(A run of records)
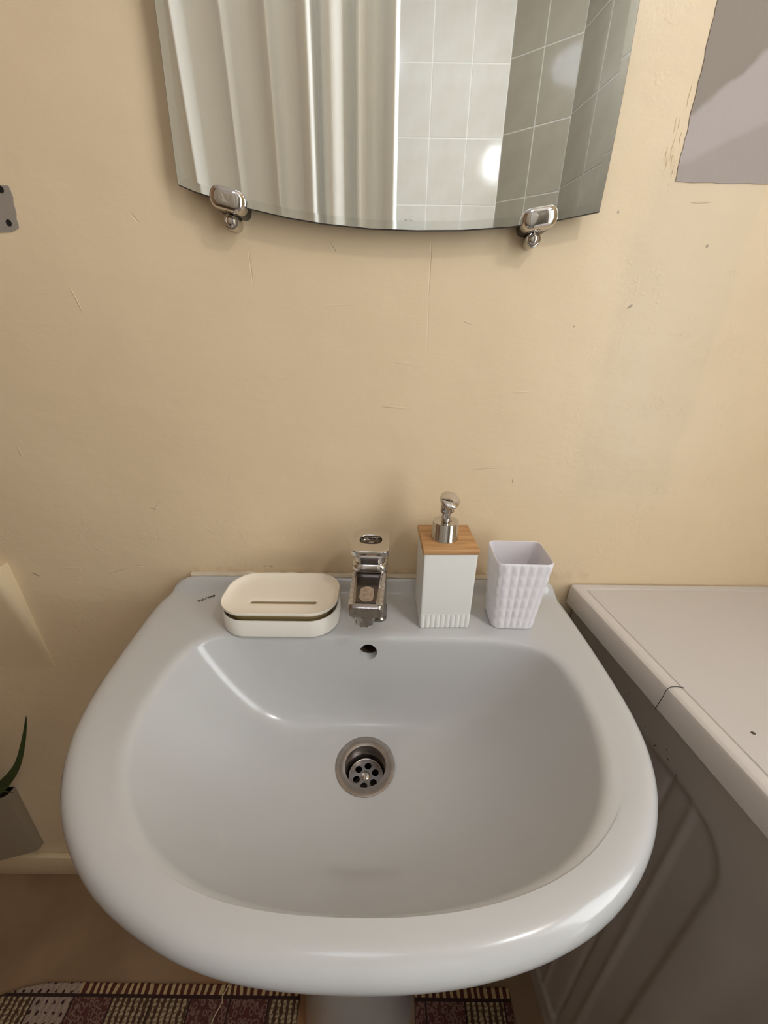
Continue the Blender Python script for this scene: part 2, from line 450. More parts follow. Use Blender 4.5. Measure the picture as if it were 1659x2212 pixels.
# the slab must lie behind the tiles, so the far wall is mirrored to keep local +y towards the room
wf = bpy.data.objects['wall_front']; wf.location = (-1.12, -1.6, 0); wf.rotation_euler = (0, 0, 0)
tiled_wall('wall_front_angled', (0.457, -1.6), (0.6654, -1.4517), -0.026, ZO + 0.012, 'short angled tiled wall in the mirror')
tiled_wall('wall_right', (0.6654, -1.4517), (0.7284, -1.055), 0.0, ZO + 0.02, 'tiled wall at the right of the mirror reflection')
bm = bmesh.new(); box(bm, 0.812, 0.90, -0.54, 0.02, 0, 2.5); box(bm, 0.76, 0.85, -1.06, -0.54, 2.02, 2.5)
struct(mesh_obj('wall_right_doorway', bm, M_cream, smooth=False), 'cream wall and lintel around the doorway at the right')
bm = bmesh.new(); box(bm, 0.735, 0.81, -1.060, -1.028, 0, 2.05); box(bm, 0.79, 0.85, -0.572, -0.540, 0, 2.05); box(bm, 0.755, 0.84, -1.06, -0.54, 2.02, 2.06)
struct(mesh_obj('trim_2', bm, M_room, smooth=False), 'white frame of the open doorway at the right')
bm = bmesh.new(); box(bm, 1.75, 1.80, -2.0, 0.6, 0, 2.5); box(bm, 0.90, 1.80, 0.55, 0.6, 0, 2.5); box(bm, 0.78, 1.80, -2.05, -2.0, 0, 2.5)
struct(mesh_obj('wall_hallway', bm, M_room, smooth=False), 'pale hallway wall beyond the doorway')
bm = bmesh.new(); box(bm, 0.90, 1.80, -2.0, 0.6, -0.05, 0); struct(mesh_obj('floor_hallway', bm, M_cream, smooth=False))
bm = bmesh.new(); box(bm, 0.90, 1.80, -2.0, 0.6, 2.5, 2.55); struct(mesh_obj('ceiling_hallway', bm, M_ceiling, smooth=False))
# unpainted plaster areas on the back wall
def patch(poly, holes=(), label=None):
    M = Matrix.Translation((0, -0.0004, 0)) @ Matrix.Rotation(PI / 2, 4, 'X')
    o = curve_solid('plaster_patch', [poly] + [circ_pts(*h) for h in holes], 0.0003, 0.0, M_plaster, wall_back, M)
    if label: o['label'] = label
    return o
def circ_pts(cx, cy, r, n=20): return [(cx + r * math.cos(2 * PI * i / n), cy + r * math.sin(2 * PI * i / n)) for i in range(n)]
def rag(a, b, n, amp):
    out = []
    for i in range(n):
        t = i / n; out.append((a[0] + (b[0] - a[0]) * t + random.uniform(-amp, amp), a[1] + (b[1] - a[1]) * t + random.uniform(-amp, amp)))
    return out
rp = rag((0.2755, 1.296), (0.62, 1.293), 40, 0.0005) + rag((0.62, 1.293), (0.62, 1.75), 6, .001) + rag((0.62, 1.75), (0.275, 1.75), 10, .001) + \
     rag((0.270, 1.75), (0.272, 1.415), 14, .0008) + rag((0.272, 1.415), (0.2755, 1.296), 24, .0006)
patch(rp, label='bare grey plaster rectangle with two trowelled tones')
lp = rag((-0.3712, 1.2525), (-0.3665, 1.2863), 8, .0006) + rag((-0.368, 1.287), (-0.46, 1.287), 8, .0006) + rag((-0.46, 1.287), (-0.46, 1.248), 6, .0006) + rag((-0.46, 1.248), (-0.3712, 1.2495), 10, .0008)
patch(lp, label='small grey plaster patch with two dark screw holes')
for (hx, hz) in ((-0.3762, 1.2836), (-0.3790, 1.2570), (-0.43, 1.2836), (-0.43, 1.257)):
    bm = bmesh.new()
    Mh = Matrix.Translation((hx, -0.0008, hz)) @ Matrix.Rotation(PI / 2, 4, 'X')
    lathe(bm, [(0.0029, 0.0003), (0.0024, 0.0005), (0.0021, 0.0002), (0.0016, -0.0006)], 20, M=Mh)
    o = mesh_obj('screw_hole', bm, M_dark, wall_back)
# paint ridges beside the plaster
bm = bmesh.new()
for k in range(9):
    x0 = 0.262 + random.uniform(-.004, .010); z0 = random.uniform(1.295, 1.355); L = random.uniform(.008, .03)
    tube(bm, [(x0 + random.uniform(-.0006, .0006), 0.0003, z0 + L * i / 5) for i in range(6)], [.0002, .0006, .0008, .0007, .0005, .0002], 6)
mesh_obj('paint_drip', bm, M_cream, wall_back)['kind'] = 'stuff'

# skirting along the back wall
bm = bmesh.new(); box(bm, -1.12, 0.26, -0.012, 0.0, 0, 0.075, 0.003)
struct(mesh_obj('baseboard_back', bm, M_cream), 'low cream skirting on the wall behind the sink')

# boxed pipe chase on the left
bm = bmesh.new()
rg = []
for z, d_ in ((.65, .0), (.67, .001), (.70, .004), (.73, .008), (.78, .014), (.82, .020), (.845, .0235), (.852, .0235), (.8555, .022)):
    rg.append([(-0.541 - max(0, (.80 - z)) * 0.02, .004, z), (-0.5425, -d_ * .55, z), (-0.5470, -d_ * .88, z), (-0.556, -d_, z), (-1.12, -d_, z), (-1.12, .004, z)])
loft(bm, rg, True, True)
struct(mesh_obj('trim_1', bm, M_cream), 'cream boxed ledge at the left edge')

# ------------------------------------------------------------------ washbasin
SINK = thing('pedestal_sink', 'white ceramic D-shaped washbasin on a pedestal under the mirror', 'sink', (-0.028, -0.17, 0))
SX, SY = -0.028, -0.17
outer = [(.236, 0), (.2485, -.006), (.2515, -.025), (.2532, -.07), (.2545, -.120), (.2545, -.154), (.2530, -.205), (.2475, -.238), (.2361, -.2700), (.2233, -.2915),
         (.2085, -.3101), (.1902, -.3273), (.1703, -.3419), (.1501, -.3533), (.1281, -.3627), (.1032, -.3705), (.0786, -.3760), (.0502, -.3805),
         (.0171, -.3830), (-.01, -.3836), (-.0385, -.3832), (-.0673, -.3817), (-.0917, -.3790), (-.1107, -.3756), (-.1308, -.3703), (-.1539, -.3621),
         (-.1793, -.3515), (-.1997, -.3408), (-.2152, -.3305), (-.2307, -.3182), (-.2459, -.3040), (-.2608, -.2871), (-.2740, -.2670), (-.2858, -.2438),
         (-.2951, -.2160), (-.3013, -.1832), (-.3060, -.14), (-.3091, -.0935), (-.3118, -.045), (-.309, -.024), (-.298, -.0085), (-.278, -.0015), (-.262, 0), (0, 0)]
inner = [(.1744, -.1145), (.1540, -.1115), (.0415, -.1100), (-.0712, -.1090), (-.1841, -.1088), (-.2100, -.1125), (-.2225, -.1250), (-.2280, -.1500), (-.2310, -.1796),
         (-.2304, -.2050), (-.2285, -.2250), (-.2225, -.2472), (-.2130, -.2680), (-.2005, -.2855), (-.1857, -.3012), (-.1702, -.3143), (-.1502, -.3268), (-.1244, -.3385),
         (-.1022, -.3452), (-.0681, -.3510), (-.0354, -.3532), (-.0056, -.3537), (.0241, -.3524), (.0545, -.3485), (.0868, -.3415), (.1147, -.3325),
         (.1359, -.3220), (.1544, -.3085), (.1709, -.2910), (.1832, -.2730), (.1924, -.2530), (.1985, -.2300), (.2022, -.2050), (.2027, -.1755), (.1995, -.1472), (.1917, -.1280)]
N = 240
def polar(pts, n, cx, cy):
    """ray-cast the polygon from the centre, then return radius at n angles"""
    out = []
    for i in range(n):
        a = 2 * PI * i / n; dx, dy = math.cos(a), math.sin(a); best = None
        for j in range(len(pts)):
            x1, y1 = pts[j][0] - cx, pts[j][1] - cy; x2, y2 = pts[(j + 1) % len(pts)][0] - cx, pts[(j + 1) % len(pts)][1] - cy
            den = dx * (y2 - y1) - dy * (x2 - x1)
            if abs(den) < 1e-12: continue
            t = (x1 * (y2 - y1) - y1 * (x2 - x1)) / den; s_ = (x1 * dy - y1 * dx) / den
            if t > 0 and -1e-9 <= s_ <= 1 + 1e-9 and (best is None or t > best): best = t
        out.append(best)
    return out
def sm(r, k=2, keep=None):
    for _ in range(k): r = [(r[i - 1] + 2 * r[i] + r[(i + 1) % len(r)]) / 4 if not (keep and keep(i)) else r[i] for i in range(len(r))]
    return r
RO = polar(outer, N, SX, SY)
isback = lambda i: abs(SY + RO[i] * math.sin(2 * PI * i / N)) < 1e-4
RO = sm(RO, 6, isback); RI = sm(polar(inner, N, SX, SY), 14)
ANG = [2 * PI * i / N for i in range(N)]
RIM = 0.8250
DR = (-0.0183, -0.1855); DRR = 0.0335; DRZ = 0.7015
def lipz(x, y): # raised lip along the wall
    return 0.0185 * sst(y, -0.027, -0.010)
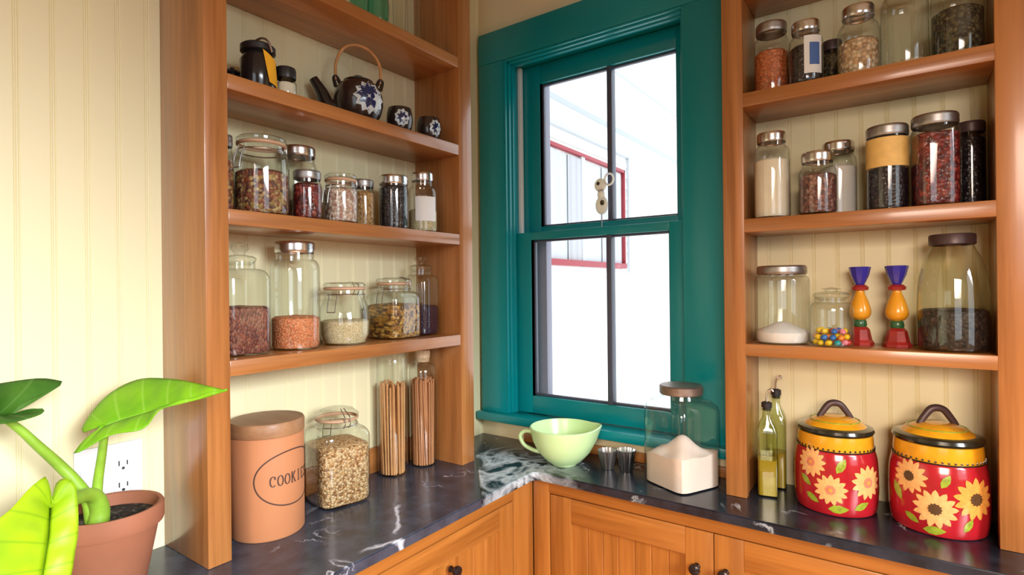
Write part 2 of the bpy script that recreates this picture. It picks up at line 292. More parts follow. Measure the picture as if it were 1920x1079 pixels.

### THE EXERCISE
Copy exactly the lines running from the beginning of the listing through the line that has "in the mirror')". Drop the pictures.

### FINISHED EXERCISE
Continue the Blender Python script for this scene: part 2, from line 450. More parts follow. Use Blender 4.5. Measure the picture as if it were 1659x2212 pixels.
# the slab must lie behind the tiles, so the far wall is mirrored to keep local +y towards the room
wf = bpy.data.objects['wall_front']; wf.location = (-1.12, -1.6, 0); wf.rotation_euler = (0, 0, 0)
tiled_wall('wall_front_angled', (0.457, -1.6), (0.6654, -1.4517), -0.026, ZO + 0.012, 'short angled tiled wall in the mirror')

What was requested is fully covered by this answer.